7. He further argued that Article 340 of the Constitution of

India provides for appointment of a Commission to

investigate the conditions of backward class and Article 341

of the Constitution of India deals with the power of the

president of India providing that the President with respect

to any State or Union Territory or where it is a State after

consultation with the Governor thereof by public notification

specify the castes, races or tribes or parts of or groups

within castes, races or tribes who shall be for the purpose of

the Constitution of India be deemed to be Scheduled Caste

in relation to that State or Union Territory as the case may

be. This Article also provides that the Parliament may by

law include in or exclude from the list of Scheduled Caste

specified in the notification issued under Clause 1, any caste,

race or tribe or part of or group within any caste, race or

tribe, but the same as aforesaid in notification issued under

the said clause shall not be varied by any subsequent

notification.

Article 342 of the Constitution of India provides in the same

terms the power of the President and Parliament with

respect to Scheduled Tribes.

9. His argument was that as a result thereof, a perusal of

Articles 341 and 342 shows that with respect to Scheduled

Caste and Scheduled Tribunes, the President of India may

issue the notification and the Parliament also by law include

or exclude from such list any caste, race or tribe or part of

or group within any caste, race or tribe.

10. He also placed strong reliance on the judgment of the

Supreme Court in the case of Indira Sawhney and Others

Vs. Union of India, 1992 Sup. (3) 217. He summed up his

submission by arguing that keeping in view the purpose that

the backward classes are to be uplifted in all spheres of life

including the education (admission in educational institution)
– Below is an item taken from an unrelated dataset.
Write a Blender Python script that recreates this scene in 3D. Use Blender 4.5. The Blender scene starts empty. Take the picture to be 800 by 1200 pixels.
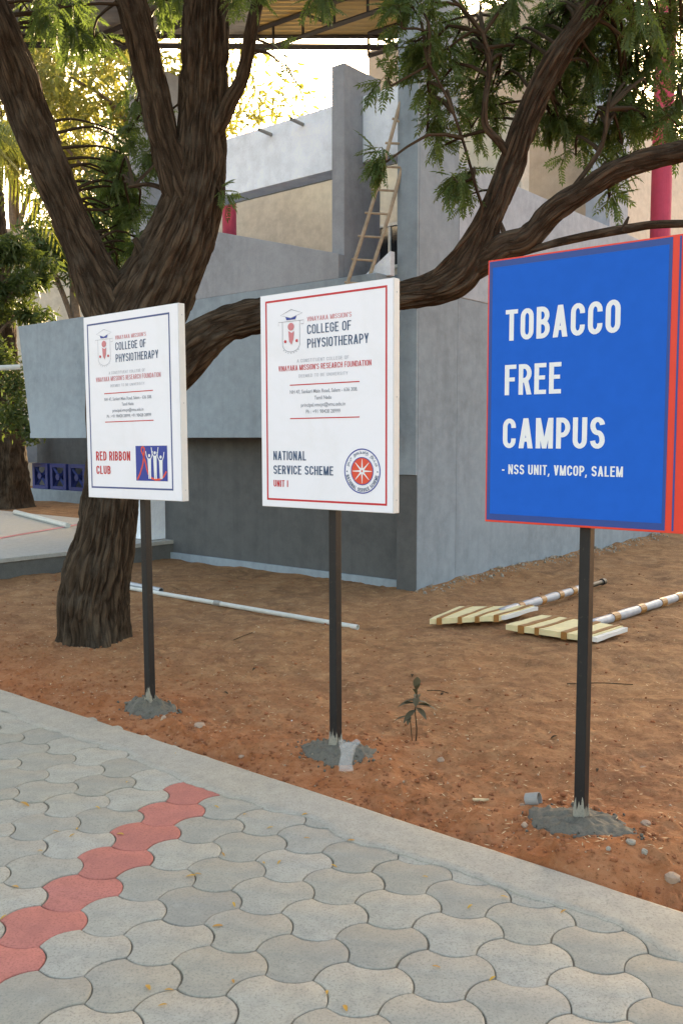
import bpy, math, random
import numpy as np
from mathutils import Vector, Matrix
random.seed(7); rng = np.random.default_rng(7)
S = bpy.context.scene; COL = S.collection
PI = math.pi
# ---------------------------------------------------------------- camera
F = 1050.0; H = 1.55; PITCH = math.atan(85/F)
cam = bpy.data.objects.new('camera', bpy.data.cameras.new('camera')); COL.objects.link(cam)
cam.location = (0, 0, H); cam.rotation_euler = (PI/2-PITCH, 0, 0)
cam.data.sensor_fit = 'VERTICAL'; cam.data.sensor_height = 36; cam.data.sensor_width = 24
cam.data.lens = 36*F/1200; cam.data.clip_start = .05; cam.data.clip_end = 2000
S.camera = cam
# ---------------------------------------------------------------- world, sun, exposure
SUN_EL, SUN_AZ = 15.0, 10.0        # low warm sun behind the building, azimuth from +Y towards +X
w = bpy.data.worlds.new('World'); S.world = w; w.use_nodes = True
nt = w.node_tree; bg = nt.nodes['Background']
sky = nt.nodes.new('ShaderNodeTexSky'); sky.sky_type = 'NISHITA'; sky.sun_disc = False
sky.sun_elevation = math.radians(SUN_EL); sky.sun_rotation = math.radians(SUN_AZ)
sky.dust_density = 4.0; sky.air_density = 1.0; sky.ozone_density = 1.0
nt.links.new(sky.outputs[0], bg.inputs[0]); bg.inputs[1].default_value = .15
sl = bpy.data.lights.new('sun', 'SUN'); sl.energy = 3.5; sl.angle = math.radians(.6); sl.color = (1, .82, .58)
sun = bpy.data.objects.new('sun', sl); COL.objects.link(sun)
_a, _e = math.radians(SUN_AZ), math.radians(SUN_EL)
sd = Vector((math.sin(_a)*math.cos(_e), math.cos(_a)*math.cos(_e), math.sin(_e)))
sun.rotation_euler = sd.to_track_quat('Z', 'Y').to_euler()
S.view_settings.view_transform = 'Standard'; S.view_settings.look = 'None'
S.view_settings.exposure = 2.55; S.view_settings.gamma = 1
S.view_settings.use_white_balance = True; S.view_settings.white_balance_temperature = 8500; S.view_settings.white_balance_tint = 13   # camera set for open shade

# ---------------------------------------------------------------- geometry helpers
def ray(px, py):
    return np.array([(px-400)/F, math.cos(PITCH)+(600-py)/F*math.sin(PITCH), -math.sin(PITCH)+(600-py)/F*math.cos(PITCH)])
def at(px, py, Y):
    d = ray(px, py); return np.array([0, 0, H]) + d*(Y/d[1])
def onz(px, py, z=0.0):
    d = ray(px, py); return np.array([0, 0, H]) + d*((z-H)/d[2])
def lerp(a, b, t): return a+(b-a)*t
def smooth(t): t = np.clip(t, 0, 1); return t*t*(3-2*t)
_T = np.random.default_rng(3).random((64, 64, 64)).astype(np.float32)
def vnoise(P):
    P = np.asarray(P, float); i = np.floor(P).astype(int); f = P-i; f = f*f*(3-2*f); r = 0
    for a in (0, 1):
        for b in (0, 1):
            for c in (0, 1):
                wgt = (f[..., 0] if a else 1-f[..., 0])*(f[..., 1] if b else 1-f[..., 1])*(f[..., 2] if c else 1-f[..., 2])
                r = r+wgt*_T[(i[..., 0]+a) % 64, (i[..., 1]+b) % 64, (i[..., 2]+c) % 64]
    return r
def fbm(P, o=4):
    s = 0; a = .5; t = 0
    for k in range(o):
        s = s+a*vnoise(P*2.03**k+k*7.3); t += a; a *= .5
    return s/t

def mesh_of(name, V, Fc, mat, sm=False):
    me = bpy.data.meshes.new(name); V = np.asarray(V, float)
    if isinstance(Fc, np.ndarray):
        n, k = Fc.shape; me.vertices.add(len(V)); me.vertices.foreach_set('co', V.ravel())
        me.loops.add(n*k); me.loops.foreach_set('vertex_index', Fc.ravel().astype(np.int32))
        me.polygons.add(n); me.polygons.foreach_set('loop_start', np.arange(0, n*k, k, dtype=np.int32))
        me.update(calc_edges=True)
    else:
        me.from_pydata([tuple(v) for v in V], [], Fc); me.update()
    if sm: me.polygons.foreach_set('use_smooth', [True]*len(me.polygons))
    if mat: me.materials.append(mat)
    return me
def obj(name, VF, mat, parent=None, sm=False, bevel=0, local=False):
    """mesh object; vertices are given in world space unless local=True"""
    V, Fc = VF; V = np.asarray(V, float)
    if parent is not None and not local: V = V-np.array(parent['_loc'])
    me = mesh_of(name, V, Fc, mat, sm)
    o = bpy.data.objects.new(name, me); COL.objects.link(o)
    if parent is not None: o.parent = parent
    if bevel:
        m = o.modifiers.new('bevel', 'BEVEL'); m.width = bevel; m.segments = 2; m.limit_method = 'ANGLE'
    return o
def tag(o, label=None, cat=None, group=None, kind=None):
    if label: o['label'] = label
    if cat: o['category'] = cat
    if group: o['group'] = group
    if kind: o['kind'] = kind
    return o
def thing(name, label, cat, loc=(0, 0, 0), rotz=0, group=None):
    o = bpy.data.objects.new(name, None); COL.objects.link(o); o.location = tuple(loc); o.rotation_euler = (0, 0, rotz)
    o.empty_display_size = .1; o['_loc'] = [float(c) for c in loc]
    return tag(o, label, cat, group)
def join(*L):
    V = []; Fc = []
    for v, f in L:
        n = len(V); V += [tuple(x) for x in v]; Fc += [tuple(i+n for i in q) for q in (f.tolist() if isinstance(f, np.ndarray) else f)]
    return V, Fc
def box(x0, x1, y0, y1, z0, z1):
    return [(x0,y0,z0),(x1,y0,z0),(x1,y1,z0),(x0,y1,z0),(x0,y0,z1),(x1,y0,z1),(x1,y1,z1),(x0,y1,z1)], \
           [(0,3,2,1),(4,5,6,7),(0,1,5,4),(1,2,6,5),(2,3,7,6),(3,0,4,7)]
def hexa(b, t):  # 4 bottom points, 4 top points, counter-clockwise
    return list(b)+list(t), [(0,3,2,1),(4,5,6,7),(0,1,5,4),(1,2,6,5),(2,3,7,6),(3,0,4,7)]
def tube(P, R, n=8, caps=True):
    P = np.asarray(P, float); m = len(P); R = np.broadcast_to(np.asarray(R, float), (m,))
    T = np.gradient(P, axis=0); T /= np.linalg.norm(T, axis=1)[:, None]+1e-12
    ref = np.array([0, 0, 1.0]) if abs(T[0][2]) < .9 else np.array([1.0, 0, 0])
    N = np.cross(T[0], ref); N /= np.linalg.norm(N); V = []
    for i in range(m):
        N = N-T[i]*(N@T[i]); N /= np.linalg.norm(N); B = np.cross(T[i], N)
        for k in range(n):
            a = 2*PI*k/n; V.append(P[i]+R[i]*(math.cos(a)*N+math.sin(a)*B))
    Fc = [(i*n+k, i*n+(k+1) % n, (i+1)*n+(k+1) % n, (i+1)*n+k) for i in range(m-1) for k in range(n)]
    if caps: Fc += [tuple(range(n-1, -1, -1)), tuple(range((m-1)*n, m*n))]
    return V, Fc
def bar(a, b, wd):  # thin square bar between two points
    return tube([a, b], wd*.7071, 4)
def hollow(a, b, r, t, n=20):
    a = np.asarray(a, float); b = np.asarray(b, float); o = tube([a, b], r, n, False); i = tube([a, b], r-t, n, False)
    V = o[0]+i[0]; Fc = list(o[1])+[tuple(2*n+x for x in reversed(q)) for q in i[1]]
    for k in range(n):
        j = (k+1) % n; Fc.append((j, k, 2*n+k, 2*n+j)); Fc.append((n+k, n+j, 3*n+j, 3*n+k))
    return V, Fc
def catmull(P, step=.02):
    P = np.asarray(P, float); Q = np.vstack([2*P[0]-P[1], P, 2*P[-1]-P[-2]]); out = []
    for i in range(1, len(Q)-2):
        a, b, c, d = Q[i-1], Q[i], Q[i+1], Q[i+2]; n = max(2, int(np.linalg.norm((c-b)[:3])/step))
        for t in np.linspace(0, 1, n, endpoint=False):
            out.append(.5*((2*b)+(-a+c)*t+(2*a-5*b+4*c-d)*t*t+(-a+3*b-3*c+d)*t**3))
    out.append(P[-1]); return np.array(out)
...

and in service, methods are to be evolved for their

identification and upliftment through the territory of India

and not confined to a particular State (province) or group of

States (provinces) or Union Territory or group of Union

Territories. A person who has been identified as backward in

one particular State (province) or Union Territory does not

looses the requirement of being uplifted if migrated for one

reason to other to another State (province) or Union

Territory.

11. We are not persuaded by the aforesaid submission of

learned counsel for the petitioner. The distinctions which the

learned counsel has pointed out will have no bearing or

effect on the outcome of the case of the petitioner. No

doubt, Mukesh Kumar (supra) was a case which concerned

with scheduled caste candidates. However, the issue was

identical, namely, whether it was necessary to have a

certificate of Delhi origin issued by competent authority of

the Government of NCT of Delhi for getting the benefit of

reservation. Whether this benefit of reservation is claimed

by a scheduled caste candidate or by a OBC candidate will

not make any difference. The focal point is the

determination of competent authority whose certificate is

necessary for claiming the benefit of reservation. In

Mukesh Kumar (supra), this Court decided that in order to

avail such a benefit of reservation, it is necessary to have

certificate of Delhi origin issued by the Government of NCT

of Delhi. Once that is the competent authority, namely,

Government of NCT of Delhi, this principle will apply to every

other category seeking benefit of reservation, whether it is

scheduled tribe or OBC. Likewise, it would not make any

difference whether benefit is sought for employment or for

admission in the educational institutions. We are, therefore,

of the opinion that judgment of the Division Bench in

Mukesh Kumar (supra) squarely applies. We thus find no

merit in this writ petition which is accordingly dismissed.